• _GIVEN TASK_
Restate verbatim the lines between the one holding "bm = bmesh.new(); box(bm, (0.50, -1.50, 0), (0.60, -0.16, ZC));" and the one holding "for nm, a, b", both included, and no others.

-- DATA LINES start --

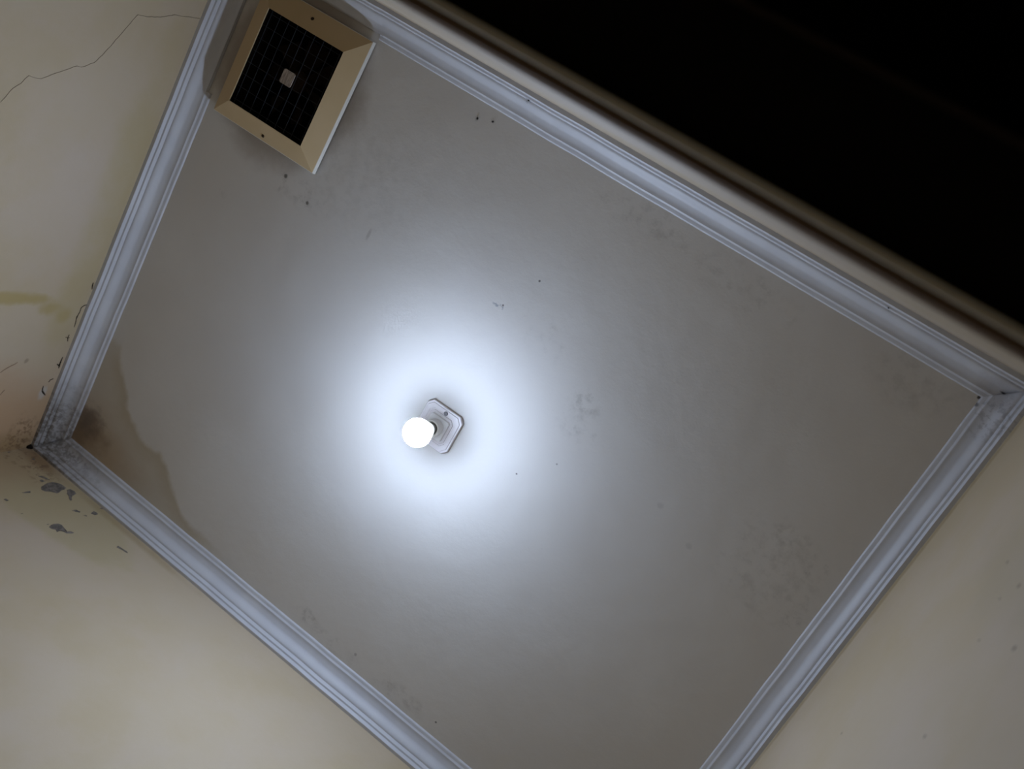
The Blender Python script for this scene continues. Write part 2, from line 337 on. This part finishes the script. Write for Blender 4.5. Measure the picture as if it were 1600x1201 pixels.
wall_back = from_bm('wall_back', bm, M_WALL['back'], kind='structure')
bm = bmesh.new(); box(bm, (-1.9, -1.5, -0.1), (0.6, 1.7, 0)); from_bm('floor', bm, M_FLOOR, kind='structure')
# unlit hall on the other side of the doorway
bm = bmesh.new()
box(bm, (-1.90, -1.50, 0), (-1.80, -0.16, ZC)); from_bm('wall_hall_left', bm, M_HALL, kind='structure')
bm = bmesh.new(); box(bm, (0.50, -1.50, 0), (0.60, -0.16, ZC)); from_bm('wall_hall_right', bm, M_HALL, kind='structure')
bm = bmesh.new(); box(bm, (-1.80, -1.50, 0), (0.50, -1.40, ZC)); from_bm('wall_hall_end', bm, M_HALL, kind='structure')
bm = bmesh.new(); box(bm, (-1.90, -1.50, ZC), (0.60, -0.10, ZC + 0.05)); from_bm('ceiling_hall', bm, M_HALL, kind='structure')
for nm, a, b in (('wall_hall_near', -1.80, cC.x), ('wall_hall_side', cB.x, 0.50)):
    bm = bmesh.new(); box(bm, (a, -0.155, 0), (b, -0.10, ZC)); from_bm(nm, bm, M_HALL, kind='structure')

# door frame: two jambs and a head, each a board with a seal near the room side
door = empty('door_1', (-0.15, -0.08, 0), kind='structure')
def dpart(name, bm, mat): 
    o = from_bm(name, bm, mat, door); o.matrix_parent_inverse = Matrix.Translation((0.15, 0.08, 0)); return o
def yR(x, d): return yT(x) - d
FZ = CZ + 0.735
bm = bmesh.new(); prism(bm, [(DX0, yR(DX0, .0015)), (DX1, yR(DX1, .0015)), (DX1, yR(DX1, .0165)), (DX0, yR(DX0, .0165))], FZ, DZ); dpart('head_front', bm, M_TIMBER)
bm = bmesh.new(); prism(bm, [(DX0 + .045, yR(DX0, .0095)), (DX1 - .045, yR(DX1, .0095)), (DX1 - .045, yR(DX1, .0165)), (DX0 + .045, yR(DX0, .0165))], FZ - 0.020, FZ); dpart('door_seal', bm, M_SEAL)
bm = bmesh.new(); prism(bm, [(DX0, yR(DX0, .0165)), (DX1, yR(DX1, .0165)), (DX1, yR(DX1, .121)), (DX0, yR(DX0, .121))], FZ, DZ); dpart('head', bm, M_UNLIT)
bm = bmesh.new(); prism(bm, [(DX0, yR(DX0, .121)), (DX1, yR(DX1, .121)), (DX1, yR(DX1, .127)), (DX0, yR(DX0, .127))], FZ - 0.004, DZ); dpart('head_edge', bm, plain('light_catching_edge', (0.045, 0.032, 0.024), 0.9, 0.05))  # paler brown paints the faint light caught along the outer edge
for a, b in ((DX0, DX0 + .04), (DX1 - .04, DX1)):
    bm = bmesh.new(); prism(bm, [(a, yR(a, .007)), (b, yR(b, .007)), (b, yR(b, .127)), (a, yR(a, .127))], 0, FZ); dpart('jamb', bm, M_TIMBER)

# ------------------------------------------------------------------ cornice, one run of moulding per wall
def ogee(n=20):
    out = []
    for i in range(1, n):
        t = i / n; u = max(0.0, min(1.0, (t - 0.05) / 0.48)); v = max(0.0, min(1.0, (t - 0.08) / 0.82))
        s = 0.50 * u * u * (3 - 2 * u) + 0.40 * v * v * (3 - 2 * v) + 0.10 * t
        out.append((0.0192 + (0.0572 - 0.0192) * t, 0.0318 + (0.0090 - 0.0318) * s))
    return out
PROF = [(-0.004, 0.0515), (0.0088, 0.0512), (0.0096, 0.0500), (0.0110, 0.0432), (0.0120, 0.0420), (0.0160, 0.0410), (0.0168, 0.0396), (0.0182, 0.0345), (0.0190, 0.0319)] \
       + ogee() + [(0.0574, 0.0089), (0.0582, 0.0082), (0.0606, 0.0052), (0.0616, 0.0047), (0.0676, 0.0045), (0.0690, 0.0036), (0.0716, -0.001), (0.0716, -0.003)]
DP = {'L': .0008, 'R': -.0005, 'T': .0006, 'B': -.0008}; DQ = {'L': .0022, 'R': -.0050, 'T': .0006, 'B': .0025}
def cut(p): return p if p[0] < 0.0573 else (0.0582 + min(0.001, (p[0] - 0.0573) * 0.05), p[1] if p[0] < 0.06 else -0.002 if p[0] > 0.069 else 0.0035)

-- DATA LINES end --

• _THE OUTPUT_
bm = bmesh.new(); box(bm, (0.50, -1.50, 0), (0.60, -0.16, ZC)); from_bm('wall_hall_right', bm, M_HALL, kind='structure')
bm = bmesh.new(); box(bm, (-1.80, -1.50, 0), (0.50, -1.40, ZC)); from_bm('wall_hall_end', bm, M_HALL, kind='structure')
bm = bmesh.new(); box(bm, (-1.90, -1.50, ZC), (0.60, -0.10, ZC + 0.05)); from_bm('ceiling_hall', bm, M_HALL, kind='structure')
for nm, a, b in (('wall_hall_near', -1.80, cC.x), ('wall_hall_side', cB.x, 0.50)):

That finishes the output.